High Price of Gas

Riding the Train

When I boarded the northbound train in Brattleboro on Friday, gas was approaching $5/gallon, and my ticket cost less than making the 300-mile round-trip in my Prius. When I returned home on Sunday, gas had hit the five-dollar mark. If I calculated the cost of purchasing, registering, insuring and maintaining the car, the train was an absolute bargain. It was also a pleasure.

A Pleasant Journey

After boarding, I settled into a seat the size of a Barcalounger, which would have been comfortable even if a passenger occupied the seat beside me. Comfortable as it was, my seat lacked a seatbelt as well attendants exhorting me to buckle up. There was no “fasten seatbelt” sign, no one reminding me it’s a federal crime to tamper with the smoke detectors in the lavatory, no instructions on how to negotiate an oxygen mask or life vest, no expectation that the train would crash and we’d all die. It was all very pleasant.

Gaining Time

I didn’t just save money by taking the train; I also gained time.

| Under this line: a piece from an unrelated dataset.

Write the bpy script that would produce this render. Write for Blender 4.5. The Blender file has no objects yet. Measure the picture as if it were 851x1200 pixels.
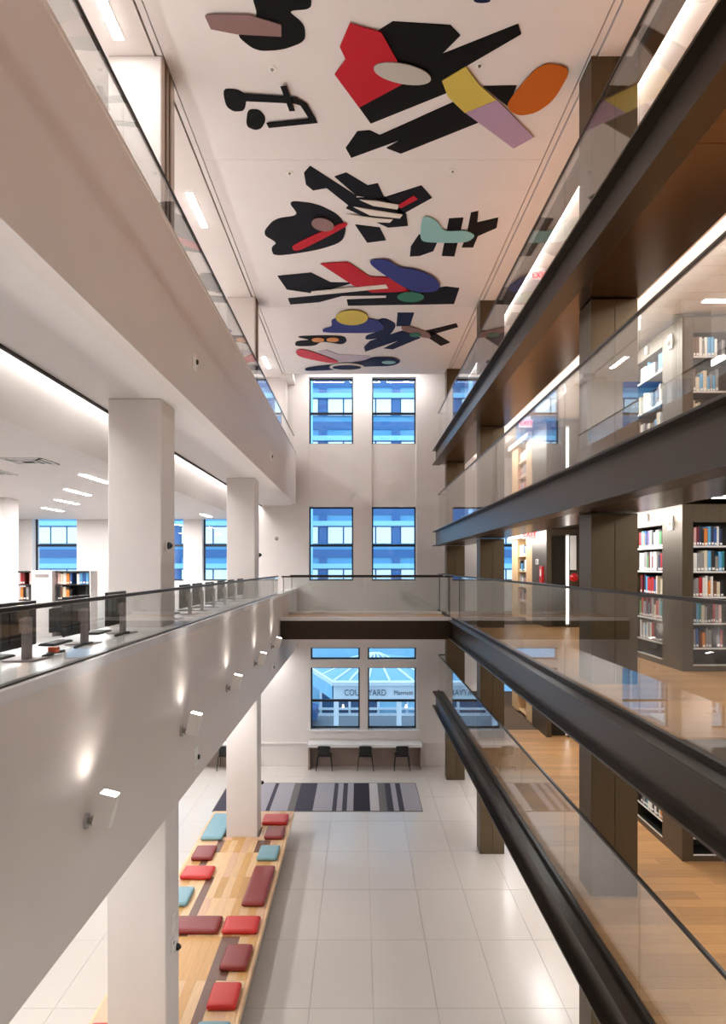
import bpy, math, random
from mathutils import Vector
random.seed(7)
SC = bpy.context.scene
COL = SC.collection
H = 6.185                      # eye height above the ground floor

# ------------------------------------------------------------------ camera, world, exposure
cam_d = bpy.data.cameras.new('camera')
cam = bpy.data.objects.new('camera', cam_d); COL.objects.link(cam)
cam.location = (0, 0, H); cam.rotation_euler = (math.pi/2, 0, 0)
cam_d.sensor_fit = 'HORIZONTAL'; cam_d.sensor_width = 24; cam_d.lens = 24
cam_d.shift_x = 4.5/851; cam_d.shift_y = 63.5/851
cam_d.clip_start = 0.05; cam_d.clip_end = 400
SC.camera = cam

world = bpy.data.worlds.new('world'); SC.world = world
world.use_nodes = True
bg = world.node_tree.nodes['Background']
bg.inputs['Color'].default_value = (0.60, 0.83, 1.0, 1)
bg.inputs['Strength'].default_value = 2.0
SC.view_settings.view_transform = 'Standard'
SC.view_settings.look = 'None'
SC.view_settings.gamma = 1
SC.view_settings.use_curve_mapping = False
SC.view_settings.exposure = 0.72
cy = SC.cycles
cy.use_denoising = True
cy.max_bounces = 9; cy.diffuse_bounces = 5; cy.glossy_bounces = 5
cy.transparent_max_bounces = 32
cy.caustics_reflective = False; cy.caustics_refractive = False
cy.sample_clamp_indirect = 5.0

LAMP = 4.6
def lamp(name, x, y, z, sx, sy, power, color=(1, .985, .97), rot=(0, 0, 0), spread=180):
    l = bpy.data.lights.new(name, 'AREA'); l.shape = 'RECTANGLE'
    l.size = sx; l.size_y = sy; l.energy = power*LAMP; l.color = color; l.spread = math.radians(spread)
    o = bpy.data.objects.new(name, l); COL.objects.link(o)
    o.location = (x, y, z); o.rotation_euler = rot
    return o

# ------------------------------------------------------------------ materials
def lin(c):
    r = []
    for v in c:
        v /= 255.0
        r.append(v/12.92 if v <= 0.04045 else ((v+0.055)/1.055)**2.4)
    return (r[0], r[1], r[2], 1)

MATS = {}
def mat(name, rgb, rough=.5, metal=0.0, var=0.0, grain=None, bump=0.0, spec=None, emit=None, scale=6.0):
    """var: per-object tone variation; grain: stretch vector of a fine noise; emit: (strength, rgb)"""
    if name in MATS: return MATS[name]
    m = bpy.data.materials.new(name); m.use_nodes = True; MATS[name] = m
    nt = m.node_tree; b = nt.nodes['Principled BSDF']
    c = lin(rgb)
    b.inputs['Base Color'].default_value = c
    b.inputs['Roughness'].default_value = rough
    b.inputs['Metallic'].default_value = metal
    if spec is not None: b.inputs['Specular IOR Level'].default_value = spec
    if emit:
        b.inputs['Emission Color'].default_value = lin(emit[1]); b.inputs['Emission Strength'].default_value = emit[0]
    if grain is None and not var and not bump: return m
    tc = nt.nodes.new('ShaderNodeTexCoord'); mp = nt.nodes.new('ShaderNodeMapping')
    oi = nt.nodes.new('ShaderNodeObjectInfo')
    nt.links.new(tc.outputs['Object'], mp.inputs['Vector'])
    mp.inputs['Scale'].default_value = grain or (1, 1, 1)
    nt.links.new(oi.outputs['Random'], mp.inputs['Location'])
    n = nt.nodes.new('ShaderNodeTexNoise'); n.inputs['Scale'].default_value = scale; n.inputs['Detail'].default_value = 5
    nt.links.new(mp.outputs['Vector'], n.inputs['Vector'])
    hsv = nt.nodes.new('ShaderNodeHueSaturation'); hsv.inputs['Color'].default_value = c
    # value = 1 + (random-.5)*var + (noise-.5)*g
    a = nt.nodes.new('ShaderNodeMath'); a.operation = 'MULTIPLY_ADD'
    a.inputs[1].default_value = var; a.inputs[2].default_value = 1 - var/2
    nt.links.new(oi.outputs['Random'], a.inputs[0])
    g = nt.nodes.new('ShaderNodeMath'); g.operation = 'MULTIPLY_ADD'
    ga = 0.35 if grain and grain != (1, 1, 1) else 0.08
    g.inputs[1].default_value = ga
    nt.links.new(n.outputs['Fac'], g.inputs[0]); nt.links.new(a.outputs[0], g.inputs[2])
    s = nt.nodes.new('ShaderNodeMath'); s.operation = 'SUBTRACT'; s.inputs[1].default_value = ga/2
    nt.links.new(g.outputs[0], s.inputs[0])
    nt.links.new(s.outputs[0], hsv.inputs['Value'])
    nt.links.new(hsv.outputs['Color'], b.inputs['Base Color'])
    if bump:
        bp = nt.nodes.new('ShaderNodeBump'); bp.inputs['Strength'].default_value = bump; bp.inputs['Distance'].default_value = .01
        nt.links.new(n.outputs['Fac'], bp.inputs['Height']); nt.links.new(bp.outputs['Normal'], b.inputs['Normal'])
    return m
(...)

For two and a half hours, I lost myself in The Lincoln Highway, a wonderful novel by Amor Towles. While I was traveling north by train in reality, I was also transported east imaginatively, traveling by boxcar with Emmett and Billy Watson. It’s 1954, and the Watson brothers are trying to drive to California, but Duchess and Woolly, Emmett’s friends on the lam, have complicated the boys’ journey. It’s quite a yarn. Every once in a while, I had to take a break from the story and stare out the window at the lush Vermont landscape passing by.

Not Perfect

The train ride wasn’t perfect. The Vermonter, as this route is called, travels from Washington, D.C. to St. Albans. Nearing the end of its run, the restroom I used needed some attention. The floor was so sticky, I thought I’d step out of my shoes. But there was a functioning toilet and still plenty of TP. Low expectations make for pleasant surprises.

By now . . .

If only we’d heeded the writing on the wall and invested in public transportation after the oil embargo in 1973, we’d have great train service between cities and adequate bus service in rural areas by now. Maybe now, with the soaring price of gasoline, we’ll have the will to invest in such alternatives to driving.